Earlier this week, Department of Homeland Security Inspector General John Roth issued a report describing in detail actions by then-director of the immigration services agency Alexander Mayorkas that “created an appearance of favoritism and special access.” Mayorkas is now deputy secretary of the Homeland Security department.

Roth’s report was the focus of a Thursday hearing before the House Committee on Homeland Security.

Roth said Mayorkas intervened at the request of Reid seeking “expedited review of investor petitions involved in funding a Las Vegas hotel and casino, notwithstanding the career staff’s original decision not to do so.” The inspector general said, “Mayorkas pressured staff to expedite the review. He also took the extraordinary step of requiring staff to brief Senator Reid’s staff on a weekly basis for several months.”

Mayorkas also mounted an “unprecedented” intervention in the denial of an EB-5 application for funding of a firm “to manufacture electric cars through investments in a company in which Terry McAuliffe was the board chairman.” The inspector general said that “because of the political prominence of the individuals involved, as well as USCIS’ traditional deference to its administrative appeals process, staff perceived it as politically motivated.”

Roth further reported that “Mayorkas created a hand-picked ‘deference review board’ that reversed a series of decisions by the LA Films center to reject applications linked to film projects of Sony and Time Warner. ‘This board did not previously exist and was never used again after it voted to reverse the adjudicators’ proposed denials. Remarkably, there is no record of the proceedings of this board.”

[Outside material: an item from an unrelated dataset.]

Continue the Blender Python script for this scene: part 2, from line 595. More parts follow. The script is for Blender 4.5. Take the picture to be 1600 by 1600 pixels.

Not surprisingly, the Senate Ethics Committee (the same sort of legislative ethics body that North Dakota Democrats want to create here in North Dakota) couldn’t find any wrong-doing in Reid or Mayorkas’ actions:

Epstein told Hulser that Cause of Action raised concerns to Congress about the roles of Reid and McAuliffe in letters to the Senate Select Committee on Ethics and the House Committee on Oversight and Government Reform in 2013.

The Senate panel concluded there was no evidence of wrong-doing by Reid, but Epstein said Roth’s report makes clear that the ethics committee’s review was insufficient. Reid’s intervention via Mayorkas was prohibited by Senate rules, the Administrative Procedures Act, the Sunshine in Government Act and the Senate’s historical precedents, according to Epstein.

Heitkamp is bringing Mayorkas to North Dakota to discuss federal funding for first responders and rail safety, which is all well and good, but maybe she should get some questions about Mayorkas’ ethics issues and his special favors for her Reid who, again, invested millions in getting her elected in 2012.